▸ To do: Repeat the lines that follow, leaving nothing out.

▸ Supplied data:
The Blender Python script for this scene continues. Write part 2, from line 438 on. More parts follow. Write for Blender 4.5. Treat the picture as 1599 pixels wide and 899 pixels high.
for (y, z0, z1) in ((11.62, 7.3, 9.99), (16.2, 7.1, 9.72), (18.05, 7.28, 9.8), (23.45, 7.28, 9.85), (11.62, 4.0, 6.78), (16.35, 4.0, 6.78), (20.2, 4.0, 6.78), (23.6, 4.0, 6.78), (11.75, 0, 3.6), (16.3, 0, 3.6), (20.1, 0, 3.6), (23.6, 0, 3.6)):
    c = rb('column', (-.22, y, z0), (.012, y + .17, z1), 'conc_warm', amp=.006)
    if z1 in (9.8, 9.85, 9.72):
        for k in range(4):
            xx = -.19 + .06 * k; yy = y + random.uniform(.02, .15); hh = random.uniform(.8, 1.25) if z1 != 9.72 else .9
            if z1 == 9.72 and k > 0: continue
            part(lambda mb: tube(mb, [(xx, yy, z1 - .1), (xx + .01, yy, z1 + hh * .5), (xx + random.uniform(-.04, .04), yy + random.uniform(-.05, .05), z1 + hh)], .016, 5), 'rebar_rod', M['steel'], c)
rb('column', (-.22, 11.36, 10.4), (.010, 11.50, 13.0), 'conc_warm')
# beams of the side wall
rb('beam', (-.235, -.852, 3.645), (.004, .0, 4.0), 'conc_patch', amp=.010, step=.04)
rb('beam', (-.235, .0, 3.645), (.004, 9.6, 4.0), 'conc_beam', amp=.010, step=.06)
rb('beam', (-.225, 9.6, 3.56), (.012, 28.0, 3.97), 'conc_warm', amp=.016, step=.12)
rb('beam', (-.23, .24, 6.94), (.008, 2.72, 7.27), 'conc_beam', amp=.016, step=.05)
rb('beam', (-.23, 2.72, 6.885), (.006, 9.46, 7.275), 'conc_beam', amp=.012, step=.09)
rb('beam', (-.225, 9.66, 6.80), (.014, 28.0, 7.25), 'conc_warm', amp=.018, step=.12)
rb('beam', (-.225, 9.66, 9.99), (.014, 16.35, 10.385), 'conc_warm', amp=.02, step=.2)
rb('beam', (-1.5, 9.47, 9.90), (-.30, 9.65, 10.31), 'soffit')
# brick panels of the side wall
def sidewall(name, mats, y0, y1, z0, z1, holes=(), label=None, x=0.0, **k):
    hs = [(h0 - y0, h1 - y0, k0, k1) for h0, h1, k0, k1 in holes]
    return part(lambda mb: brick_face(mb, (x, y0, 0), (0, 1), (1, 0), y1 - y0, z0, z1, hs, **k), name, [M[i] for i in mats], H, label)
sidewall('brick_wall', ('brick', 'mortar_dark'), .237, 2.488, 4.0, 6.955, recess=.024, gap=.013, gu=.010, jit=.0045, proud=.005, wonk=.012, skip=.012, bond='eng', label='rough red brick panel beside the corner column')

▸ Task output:
The Blender Python script for this scene continues. Write part 2, from line 438 on. More parts follow. Write for Blender 4.5. Treat the picture as 1599 pixels wide and 899 pixels high.
for (y, z0, z1) in ((11.62, 7.3, 9.99), (16.2, 7.1, 9.72), (18.05, 7.28, 9.8), (23.45, 7.28, 9.85), (11.62, 4.0, 6.78), (16.35, 4.0, 6.78), (20.2, 4.0, 6.78), (23.6, 4.0, 6.78), (11.75, 0, 3.6), (16.3, 0, 3.6), (20.1, 0, 3.6), (23.6, 0, 3.6)):
    c = rb('column', (-.22, y, z0), (.012, y + .17, z1), 'conc_warm', amp=.006)
    if z1 in (9.8, 9.85, 9.72):
        for k in range(4):
            xx = -.19 + .06 * k; yy = y + random.uniform(.02, .15); hh = random.uniform(.8, 1.25) if z1 != 9.72 else .9
            if z1 == 9.72 and k > 0: continue
            part(lambda mb: tube(mb, [(xx, yy, z1 - .1), (xx + .01, yy, z1 + hh * .5), (xx + random.uniform(-.04, .04), yy + random.uniform(-.05, .05), z1 + hh)], .016, 5), 'rebar_rod', M['steel'], c)
rb('column', (-.22, 11.36, 10.4), (.010, 11.50, 13.0), 'conc_warm')
# beams of the side wall
rb('beam', (-.235, -.852, 3.645), (.004, .0, 4.0), 'conc_patch', amp=.010, step=.04)
rb('beam', (-.235, .0, 3.645), (.004, 9.6, 4.0), 'conc_beam', amp=.010, step=.06)
rb('beam', (-.225, 9.6, 3.56), (.012, 28.0, 3.97), 'conc_warm', amp=.016, step=.12)
rb('beam', (-.23, .24, 6.94), (.008, 2.72, 7.27), 'conc_beam', amp=.016, step=.05)
rb('beam', (-.23, 2.72, 6.885), (.006, 9.46, 7.275), 'conc_beam', amp=.012, step=.09)
rb('beam', (-.225, 9.66, 6.80), (.014, 28.0, 7.25), 'conc_warm', amp=.018, step=.12)
rb('beam', (-.225, 9.66, 9.99), (.014, 16.35, 10.385), 'conc_warm', amp=.02, step=.2)
rb('beam', (-1.5, 9.47, 9.90), (-.30, 9.65, 10.31), 'soffit')
# brick panels of the side wall
def sidewall(name, mats, y0, y1, z0, z1, holes=(), label=None, x=0.0, **k):
    hs = [(h0 - y0, h1 - y0, k0, k1) for h0, h1, k0, k1 in holes]
    return part(lambda mb: brick_face(mb, (x, y0, 0), (0, 1), (1, 0), y1 - y0, z0, z1, hs, **k), name, [M[i] for i in mats], H, label)
sidewall('brick_wall', ('brick', 'mortar_dark'), .237, 2.488, 4.0, 6.955, recess=.024, gap=.013, gu=.010, jit=.0045, proud=.005, wonk=.012, skip=.012, bond='eng', label='rough red brick panel beside the corner column')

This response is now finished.